### YOUR GOAL:
Every line of the data that contains the string "from" must be copied.
>> BEGIN
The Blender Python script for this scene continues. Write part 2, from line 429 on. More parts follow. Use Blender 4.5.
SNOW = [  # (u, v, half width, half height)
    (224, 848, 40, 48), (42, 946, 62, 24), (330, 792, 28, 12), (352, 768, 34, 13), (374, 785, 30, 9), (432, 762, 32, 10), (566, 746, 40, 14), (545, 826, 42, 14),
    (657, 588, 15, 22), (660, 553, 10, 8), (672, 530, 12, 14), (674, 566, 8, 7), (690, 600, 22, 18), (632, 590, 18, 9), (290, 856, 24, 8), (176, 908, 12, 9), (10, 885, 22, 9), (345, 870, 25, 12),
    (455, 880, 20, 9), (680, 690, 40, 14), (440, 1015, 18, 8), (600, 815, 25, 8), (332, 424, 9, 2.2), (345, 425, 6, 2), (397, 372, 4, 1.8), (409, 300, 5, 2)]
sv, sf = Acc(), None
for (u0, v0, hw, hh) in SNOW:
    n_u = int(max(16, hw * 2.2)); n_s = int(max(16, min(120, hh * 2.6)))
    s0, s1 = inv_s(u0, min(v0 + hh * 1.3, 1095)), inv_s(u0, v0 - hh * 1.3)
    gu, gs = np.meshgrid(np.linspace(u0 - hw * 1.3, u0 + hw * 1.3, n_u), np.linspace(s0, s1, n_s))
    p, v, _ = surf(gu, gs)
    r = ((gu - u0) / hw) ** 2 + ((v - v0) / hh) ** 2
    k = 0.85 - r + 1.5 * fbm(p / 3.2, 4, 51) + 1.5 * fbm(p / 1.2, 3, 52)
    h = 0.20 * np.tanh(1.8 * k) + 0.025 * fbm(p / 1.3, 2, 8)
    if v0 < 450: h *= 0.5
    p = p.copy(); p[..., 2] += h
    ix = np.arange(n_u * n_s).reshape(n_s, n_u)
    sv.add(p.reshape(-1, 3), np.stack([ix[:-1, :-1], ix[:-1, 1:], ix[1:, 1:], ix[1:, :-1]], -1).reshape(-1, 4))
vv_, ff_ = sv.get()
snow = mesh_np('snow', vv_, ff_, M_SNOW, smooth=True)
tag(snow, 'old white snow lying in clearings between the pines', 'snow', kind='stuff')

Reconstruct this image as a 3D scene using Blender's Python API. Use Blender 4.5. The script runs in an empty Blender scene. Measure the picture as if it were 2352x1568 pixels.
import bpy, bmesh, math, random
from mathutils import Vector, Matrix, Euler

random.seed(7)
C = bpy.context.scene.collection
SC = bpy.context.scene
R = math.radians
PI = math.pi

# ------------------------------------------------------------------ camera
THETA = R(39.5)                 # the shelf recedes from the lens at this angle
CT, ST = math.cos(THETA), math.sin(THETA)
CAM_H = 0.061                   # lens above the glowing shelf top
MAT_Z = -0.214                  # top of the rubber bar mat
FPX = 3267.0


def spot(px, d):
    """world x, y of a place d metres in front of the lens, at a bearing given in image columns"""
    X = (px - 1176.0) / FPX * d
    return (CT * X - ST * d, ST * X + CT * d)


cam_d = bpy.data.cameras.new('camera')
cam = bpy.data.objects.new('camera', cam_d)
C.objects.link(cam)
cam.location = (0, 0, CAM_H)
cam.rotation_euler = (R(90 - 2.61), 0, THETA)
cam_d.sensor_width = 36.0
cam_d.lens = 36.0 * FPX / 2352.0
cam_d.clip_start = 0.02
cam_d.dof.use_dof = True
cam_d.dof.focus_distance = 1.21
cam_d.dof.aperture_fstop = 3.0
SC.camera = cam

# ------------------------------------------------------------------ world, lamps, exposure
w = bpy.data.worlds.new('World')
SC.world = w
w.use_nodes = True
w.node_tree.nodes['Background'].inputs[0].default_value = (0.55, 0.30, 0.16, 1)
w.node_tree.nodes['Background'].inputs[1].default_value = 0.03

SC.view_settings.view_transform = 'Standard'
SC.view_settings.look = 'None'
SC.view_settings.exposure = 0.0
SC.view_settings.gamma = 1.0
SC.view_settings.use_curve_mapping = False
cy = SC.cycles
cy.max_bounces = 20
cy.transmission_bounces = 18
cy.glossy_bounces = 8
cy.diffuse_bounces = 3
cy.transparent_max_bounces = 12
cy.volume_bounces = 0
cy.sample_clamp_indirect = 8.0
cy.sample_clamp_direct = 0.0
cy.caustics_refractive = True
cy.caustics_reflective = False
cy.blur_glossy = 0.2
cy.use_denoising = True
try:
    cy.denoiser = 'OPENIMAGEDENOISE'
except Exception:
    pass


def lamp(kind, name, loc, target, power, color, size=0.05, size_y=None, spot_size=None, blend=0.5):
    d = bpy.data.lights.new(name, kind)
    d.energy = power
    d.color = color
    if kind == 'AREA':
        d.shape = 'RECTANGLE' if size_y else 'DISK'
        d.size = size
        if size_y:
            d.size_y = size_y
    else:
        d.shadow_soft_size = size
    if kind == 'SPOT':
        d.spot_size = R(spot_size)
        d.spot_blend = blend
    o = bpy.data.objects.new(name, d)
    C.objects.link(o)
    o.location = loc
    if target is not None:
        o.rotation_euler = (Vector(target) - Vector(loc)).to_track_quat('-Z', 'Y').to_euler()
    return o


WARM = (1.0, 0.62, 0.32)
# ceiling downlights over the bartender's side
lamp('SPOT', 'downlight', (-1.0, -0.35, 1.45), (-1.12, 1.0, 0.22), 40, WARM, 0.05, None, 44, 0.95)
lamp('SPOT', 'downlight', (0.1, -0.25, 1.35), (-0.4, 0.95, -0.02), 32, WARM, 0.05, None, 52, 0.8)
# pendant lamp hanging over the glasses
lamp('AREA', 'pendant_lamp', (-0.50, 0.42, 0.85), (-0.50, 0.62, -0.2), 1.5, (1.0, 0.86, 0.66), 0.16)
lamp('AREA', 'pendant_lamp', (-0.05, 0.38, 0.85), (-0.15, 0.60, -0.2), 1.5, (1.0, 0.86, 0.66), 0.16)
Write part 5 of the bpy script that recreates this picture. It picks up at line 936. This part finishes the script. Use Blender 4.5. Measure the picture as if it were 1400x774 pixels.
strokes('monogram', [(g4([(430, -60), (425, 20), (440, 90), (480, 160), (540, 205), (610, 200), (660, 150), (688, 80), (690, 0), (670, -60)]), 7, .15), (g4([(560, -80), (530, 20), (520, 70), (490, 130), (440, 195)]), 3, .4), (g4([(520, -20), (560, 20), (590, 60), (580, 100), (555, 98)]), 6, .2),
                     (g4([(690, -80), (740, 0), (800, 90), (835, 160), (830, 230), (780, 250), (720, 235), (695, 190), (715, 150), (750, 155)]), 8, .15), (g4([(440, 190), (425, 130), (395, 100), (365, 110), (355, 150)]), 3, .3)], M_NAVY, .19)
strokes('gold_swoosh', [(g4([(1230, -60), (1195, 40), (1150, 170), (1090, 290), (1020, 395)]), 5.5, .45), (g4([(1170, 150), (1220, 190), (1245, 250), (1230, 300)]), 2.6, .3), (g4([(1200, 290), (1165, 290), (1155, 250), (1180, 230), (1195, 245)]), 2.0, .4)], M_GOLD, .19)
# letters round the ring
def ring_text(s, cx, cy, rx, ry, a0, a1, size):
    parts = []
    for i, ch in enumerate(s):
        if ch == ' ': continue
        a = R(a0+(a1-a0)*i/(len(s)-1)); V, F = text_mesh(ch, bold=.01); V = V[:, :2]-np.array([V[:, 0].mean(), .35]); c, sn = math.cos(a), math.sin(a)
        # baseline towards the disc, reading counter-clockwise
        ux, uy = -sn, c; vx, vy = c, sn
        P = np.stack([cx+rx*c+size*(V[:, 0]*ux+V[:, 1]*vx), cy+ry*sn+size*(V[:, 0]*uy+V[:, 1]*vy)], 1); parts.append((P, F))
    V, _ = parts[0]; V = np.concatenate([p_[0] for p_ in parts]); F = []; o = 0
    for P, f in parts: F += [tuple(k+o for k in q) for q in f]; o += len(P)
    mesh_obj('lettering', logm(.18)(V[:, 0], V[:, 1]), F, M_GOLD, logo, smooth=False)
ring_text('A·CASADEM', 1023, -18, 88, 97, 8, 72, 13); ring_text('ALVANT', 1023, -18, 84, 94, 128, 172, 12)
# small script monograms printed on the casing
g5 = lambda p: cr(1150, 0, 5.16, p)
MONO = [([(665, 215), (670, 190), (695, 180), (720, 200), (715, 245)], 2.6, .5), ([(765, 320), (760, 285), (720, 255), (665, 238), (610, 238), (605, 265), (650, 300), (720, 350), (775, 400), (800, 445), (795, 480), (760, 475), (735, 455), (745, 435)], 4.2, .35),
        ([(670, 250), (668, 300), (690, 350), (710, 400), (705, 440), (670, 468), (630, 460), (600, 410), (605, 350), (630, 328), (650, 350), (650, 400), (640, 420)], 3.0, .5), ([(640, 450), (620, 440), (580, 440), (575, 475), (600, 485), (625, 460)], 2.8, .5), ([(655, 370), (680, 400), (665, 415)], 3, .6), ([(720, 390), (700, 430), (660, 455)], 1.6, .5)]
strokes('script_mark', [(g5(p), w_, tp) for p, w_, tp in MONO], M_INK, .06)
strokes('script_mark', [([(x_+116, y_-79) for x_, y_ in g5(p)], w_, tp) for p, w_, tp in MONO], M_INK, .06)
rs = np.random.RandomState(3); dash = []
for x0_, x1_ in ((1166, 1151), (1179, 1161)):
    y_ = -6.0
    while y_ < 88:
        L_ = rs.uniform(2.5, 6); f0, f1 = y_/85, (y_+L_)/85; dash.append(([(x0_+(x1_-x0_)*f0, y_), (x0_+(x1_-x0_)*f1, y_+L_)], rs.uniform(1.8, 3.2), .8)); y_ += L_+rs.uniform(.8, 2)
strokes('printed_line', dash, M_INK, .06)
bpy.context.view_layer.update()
>> END
### THE OUTPUT:
The Blender Python script for this scene continues. Write part 2, from line 429 on. More parts follow. Use Blender 4.5.
from mathutils import Vector, Matrix, Euler
THETA = R(39.5)                 # the shelf recedes from the lens at this angle